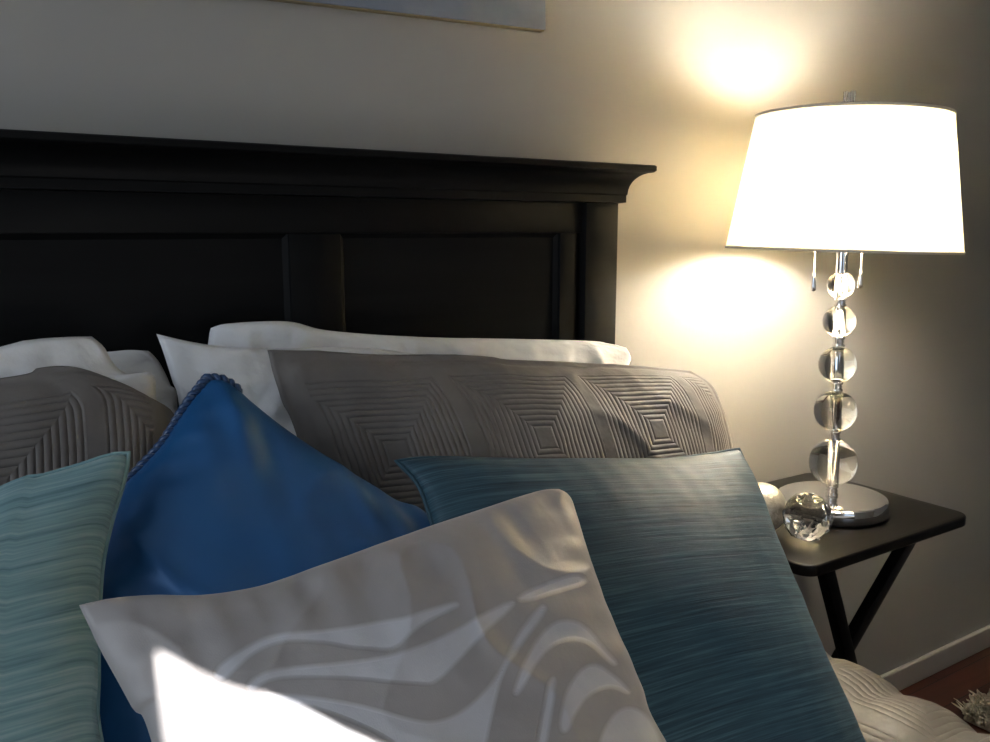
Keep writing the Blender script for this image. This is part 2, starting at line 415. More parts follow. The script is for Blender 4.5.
# ------------------------------------------------------------------ comforter
def make_comforter():
    x_half = .862; ztop = .622; rad = .085; drop = .195
    L = []                                       # cross-section (offset across, z, outward normal)
    flat = x_half-rad
    n1, n2, n3 = 66, 16, 16
    sec = [(-flat + 2*flat*i/n1, ztop) for i in range(n1+1)]
    arc = [(flat+rad*math.sin(a), ztop-rad+rad*math.cos(a)) for a in [PI/2*i/n2 for i in range(1, n2+1)]]
    fall = [(x_half+.012*i/n3, ztop-rad-drop*i/n3) for i in range(1, n3+1)]
    right = arc+fall; left = [(-x, z) for x, z in right][::-1]
    sec = left+sec+right
    pos = [0.0]
    for a, b in zip(sec, sec[1:]): pos.append(pos[-1]+math.hypot(b[0]-a[0], b[1]-a[1]))
    tot = pos[-1]
    ys = [1.10-.0175*i for i in range(int(2.1/.0175)+1)]
    v, uv, f = [], [], []
    for y in ys:
        for (x, z), s in zip(sec, pos):
            k = (s-tot/2)
            ax = abs(x); side = max(0, min(1, (ax-flat+.05)/(rad+.05)))
            nx = math.copysign(math.sin(side*PI/2), x); nz = math.cos(side*PI/2)
            puff = .026*abs(math.sin((y+.02+.05*(ax-.6))*PI/.105))**.6-.014       # channels across the bed edge
            puff *= .25+.75*side
            nn = .010*noise.noise(Vector((k*5, y*6, 1.7)))+.005*noise.noise(Vector((k*16, y*18, 4.1)))
            back = min(1, max(0, (y-.72)/.12)); puff -= .036*min(1, max(0, (.72+.16*back-ax)/(.12-.06*back)))
            v.append((BX+x+nx*(puff+nn), y, z+nz*(puff+nn)-(.02*noise.noise(Vector((y*4, 9.1, x))) if z < ztop-rad-drop*.9 else 0)))
            uv.append((k, y))
    n = len(sec)
    for i in range(len(ys)-1):
        for j in range(n-1):
            a = i*n+j; f.append((a, a+1, a+n+1, a+n))
    o = obj('comforter', v, f, M['quilt'], uv=uv)
    md = o.modifiers.new('thick', 'SOLIDIFY'); md.thickness = .018; md.offset = -1 if True else 1
    tag(o, 'beige quilted comforter spread on the bed, its edge at the lower right', 'comforter')
    return o
make_comforter()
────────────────
• Short exercise: Exclude the pictures, and transcribe all of the material exactly.

• Written response:
Keep writing the Blender script for this image. This is part 2, starting at line 415. More parts follow. The script is for Blender 4.5.
# ------------------------------------------------------------------ comforter
def make_comforter():
    x_half = .862; ztop = .622; rad = .085; drop = .195
    L = []                                       # cross-section (offset across, z, outward normal)
    flat = x_half-rad
    n1, n2, n3 = 66, 16, 16
    sec = [(-flat + 2*flat*i/n1, ztop) for i in range(n1+1)]
    arc = [(flat+rad*math.sin(a), ztop-rad+rad*math.cos(a)) for a in [PI/2*i/n2 for i in range(1, n2+1)]]
    fall = [(x_half+.012*i/n3, ztop-rad-drop*i/n3) for i in range(1, n3+1)]
    right = arc+fall; left = [(-x, z) for x, z in right][::-1]
    sec = left+sec+right
    pos = [0.0]
    for a, b in zip(sec, sec[1:]): pos.append(pos[-1]+math.hypot(b[0]-a[0], b[1]-a[1]))
    tot = pos[-1]
    ys = [1.10-.0175*i for i in range(int(2.1/.0175)+1)]
    v, uv, f = [], [], []
    for y in ys:
        for (x, z), s in zip(sec, pos):
            k = (s-tot/2)
            ax = abs(x); side = max(0, min(1, (ax-flat+.05)/(rad+.05)))
            nx = math.copysign(math.sin(side*PI/2), x); nz = math.cos(side*PI/2)
            puff = .026*abs(math.sin((y+.02+.05*(ax-.6))*PI/.105))**.6-.014       # channels across the bed edge
            puff *= .25+.75*side
            nn = .010*noise.noise(Vector((k*5, y*6, 1.7)))+.005*noise.noise(Vector((k*16, y*18, 4.1)))
            back = min(1, max(0, (y-.72)/.12)); puff -= .036*min(1, max(0, (.72+.16*back-ax)/(.12-.06*back)))
            v.append((BX+x+nx*(puff+nn), y, z+nz*(puff+nn)-(.02*noise.noise(Vector((y*4, 9.1, x))) if z < ztop-rad-drop*.9 else 0)))
            uv.append((k, y))
    n = len(sec)
    for i in range(len(ys)-1):
        for j in range(n-1):
            a = i*n+j; f.append((a, a+1, a+n+1, a+n))
    o = obj('comforter', v, f, M['quilt'], uv=uv)
    md = o.modifiers.new('thick', 'SOLIDIFY'); md.thickness = .018; md.offset = -1 if True else 1
    tag(o, 'beige quilted comforter spread on the bed, its edge at the lower right', 'comforter')
    return o
make_comforter()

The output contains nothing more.